── SOURCE MATERIAL

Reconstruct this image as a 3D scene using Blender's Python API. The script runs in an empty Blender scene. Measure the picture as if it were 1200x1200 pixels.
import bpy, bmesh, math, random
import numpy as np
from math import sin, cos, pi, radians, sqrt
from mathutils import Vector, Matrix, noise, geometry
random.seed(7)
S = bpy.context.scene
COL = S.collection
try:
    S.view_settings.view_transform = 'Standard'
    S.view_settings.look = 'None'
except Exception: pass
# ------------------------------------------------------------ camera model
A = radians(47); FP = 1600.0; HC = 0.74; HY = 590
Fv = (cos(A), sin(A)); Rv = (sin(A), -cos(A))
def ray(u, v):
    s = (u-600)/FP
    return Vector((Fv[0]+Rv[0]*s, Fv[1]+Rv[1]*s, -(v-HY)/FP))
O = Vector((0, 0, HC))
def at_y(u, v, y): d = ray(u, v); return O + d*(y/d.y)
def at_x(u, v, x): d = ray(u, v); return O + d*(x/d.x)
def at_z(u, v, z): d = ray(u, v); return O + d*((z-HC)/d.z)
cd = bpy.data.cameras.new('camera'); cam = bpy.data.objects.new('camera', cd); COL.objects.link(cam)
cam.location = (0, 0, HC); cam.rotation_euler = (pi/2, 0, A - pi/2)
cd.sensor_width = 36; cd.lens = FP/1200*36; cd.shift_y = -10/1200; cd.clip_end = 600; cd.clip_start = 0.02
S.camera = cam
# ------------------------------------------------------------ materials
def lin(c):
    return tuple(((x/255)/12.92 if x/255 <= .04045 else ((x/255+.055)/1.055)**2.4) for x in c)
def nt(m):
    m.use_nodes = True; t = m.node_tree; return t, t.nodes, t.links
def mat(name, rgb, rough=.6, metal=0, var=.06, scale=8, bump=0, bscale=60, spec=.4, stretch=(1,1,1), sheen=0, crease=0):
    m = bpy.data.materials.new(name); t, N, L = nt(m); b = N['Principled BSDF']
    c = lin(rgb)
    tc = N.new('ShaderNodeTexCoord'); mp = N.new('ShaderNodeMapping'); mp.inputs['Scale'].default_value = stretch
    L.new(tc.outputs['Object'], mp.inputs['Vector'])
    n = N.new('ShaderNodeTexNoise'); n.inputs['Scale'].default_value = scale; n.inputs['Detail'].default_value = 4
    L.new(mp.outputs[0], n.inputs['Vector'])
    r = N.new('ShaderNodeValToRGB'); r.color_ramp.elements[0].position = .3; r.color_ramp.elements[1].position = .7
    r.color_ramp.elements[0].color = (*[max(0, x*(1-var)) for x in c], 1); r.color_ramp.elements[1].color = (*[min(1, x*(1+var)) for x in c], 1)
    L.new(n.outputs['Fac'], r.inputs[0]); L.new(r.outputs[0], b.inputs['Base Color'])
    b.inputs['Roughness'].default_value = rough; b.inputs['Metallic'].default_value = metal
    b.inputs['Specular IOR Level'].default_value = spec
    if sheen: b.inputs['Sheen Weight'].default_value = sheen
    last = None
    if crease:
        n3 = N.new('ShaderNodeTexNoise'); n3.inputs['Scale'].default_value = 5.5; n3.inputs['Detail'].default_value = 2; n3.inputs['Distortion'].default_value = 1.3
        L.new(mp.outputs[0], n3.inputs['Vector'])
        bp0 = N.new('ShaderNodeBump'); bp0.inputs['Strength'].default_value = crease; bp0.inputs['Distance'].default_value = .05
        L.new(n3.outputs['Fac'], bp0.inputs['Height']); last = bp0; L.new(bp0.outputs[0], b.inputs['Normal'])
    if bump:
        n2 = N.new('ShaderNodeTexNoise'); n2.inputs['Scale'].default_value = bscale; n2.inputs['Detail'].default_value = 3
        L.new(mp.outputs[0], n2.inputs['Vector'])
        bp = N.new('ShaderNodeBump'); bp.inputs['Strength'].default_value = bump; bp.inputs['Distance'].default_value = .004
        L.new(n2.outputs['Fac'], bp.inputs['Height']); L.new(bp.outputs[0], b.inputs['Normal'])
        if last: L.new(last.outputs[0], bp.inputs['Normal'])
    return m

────

Extract the complete data, matching each line exactly.

## CORRECT RESULT:
Reconstruct this image as a 3D scene using Blender's Python API. The script runs in an empty Blender scene. Measure the picture as if it were 1200x1200 pixels.
import bpy, bmesh, math, random
import numpy as np
from math import sin, cos, pi, radians, sqrt
from mathutils import Vector, Matrix, noise, geometry
random.seed(7)
S = bpy.context.scene
COL = S.collection
try:
    S.view_settings.view_transform = 'Standard'
    S.view_settings.look = 'None'
except Exception: pass
# ------------------------------------------------------------ camera model
A = radians(47); FP = 1600.0; HC = 0.74; HY = 590
Fv = (cos(A), sin(A)); Rv = (sin(A), -cos(A))
def ray(u, v):
    s = (u-600)/FP
    return Vector((Fv[0]+Rv[0]*s, Fv[1]+Rv[1]*s, -(v-HY)/FP))
O = Vector((0, 0, HC))
def at_y(u, v, y): d = ray(u, v); return O + d*(y/d.y)
def at_x(u, v, x): d = ray(u, v); return O + d*(x/d.x)
def at_z(u, v, z): d = ray(u, v); return O + d*((z-HC)/d.z)
cd = bpy.data.cameras.new('camera'); cam = bpy.data.objects.new('camera', cd); COL.objects.link(cam)
cam.location = (0, 0, HC); cam.rotation_euler = (pi/2, 0, A - pi/2)
cd.sensor_width = 36; cd.lens = FP/1200*36; cd.shift_y = -10/1200; cd.clip_end = 600; cd.clip_start = 0.02
S.camera = cam
# ------------------------------------------------------------ materials
def lin(c):
    return tuple(((x/255)/12.92 if x/255 <= .04045 else ((x/255+.055)/1.055)**2.4) for x in c)
def nt(m):
    m.use_nodes = True; t = m.node_tree; return t, t.nodes, t.links
def mat(name, rgb, rough=.6, metal=0, var=.06, scale=8, bump=0, bscale=60, spec=.4, stretch=(1,1,1), sheen=0, crease=0):
    m = bpy.data.materials.new(name); t, N, L = nt(m); b = N['Principled BSDF']
    c = lin(rgb)
    tc = N.new('ShaderNodeTexCoord'); mp = N.new('ShaderNodeMapping'); mp.inputs['Scale'].default_value = stretch
    L.new(tc.outputs['Object'], mp.inputs['Vector'])
    n = N.new('ShaderNodeTexNoise'); n.inputs['Scale'].default_value = scale; n.inputs['Detail'].default_value = 4
    L.new(mp.outputs[0], n.inputs['Vector'])
    r = N.new('ShaderNodeValToRGB'); r.color_ramp.elements[0].position = .3; r.color_ramp.elements[1].position = .7
    r.color_ramp.elements[0].color = (*[max(0, x*(1-var)) for x in c], 1); r.color_ramp.elements[1].color = (*[min(1, x*(1+var)) for x in c], 1)
    L.new(n.outputs['Fac'], r.inputs[0]); L.new(r.outputs[0], b.inputs['Base Color'])
    b.inputs['Roughness'].default_value = rough; b.inputs['Metallic'].default_value = metal
    b.inputs['Specular IOR Level'].default_value = spec
    if sheen: b.inputs['Sheen Weight'].default_value = sheen
    last = None
    if crease:
        n3 = N.new('ShaderNodeTexNoise'); n3.inputs['Scale'].default_value = 5.5; n3.inputs['Detail'].default_value = 2; n3.inputs['Distortion'].default_value = 1.3
        L.new(mp.outputs[0], n3.inputs['Vector'])
        bp0 = N.new('ShaderNodeBump'); bp0.inputs['Strength'].default_value = crease; bp0.inputs['Distance'].default_value = .05
        L.new(n3.outputs['Fac'], bp0.inputs['Height']); last = bp0; L.new(bp0.outputs[0], b.inputs['Normal'])
    if bump:
        n2 = N.new('ShaderNodeTexNoise'); n2.inputs['Scale'].default_value = bscale; n2.inputs['Detail'].default_value = 3
        L.new(mp.outputs[0], n2.inputs['Vector'])
        bp = N.new('ShaderNodeBump'); bp.inputs['Strength'].default_value = bump; bp.inputs['Distance'].default_value = .004
        L.new(n2.outputs['Fac'], bp.inputs['Height']); L.new(bp.outputs[0], b.inputs['Normal'])
        if last: L.new(last.outputs[0], bp.inputs['Normal'])
    return m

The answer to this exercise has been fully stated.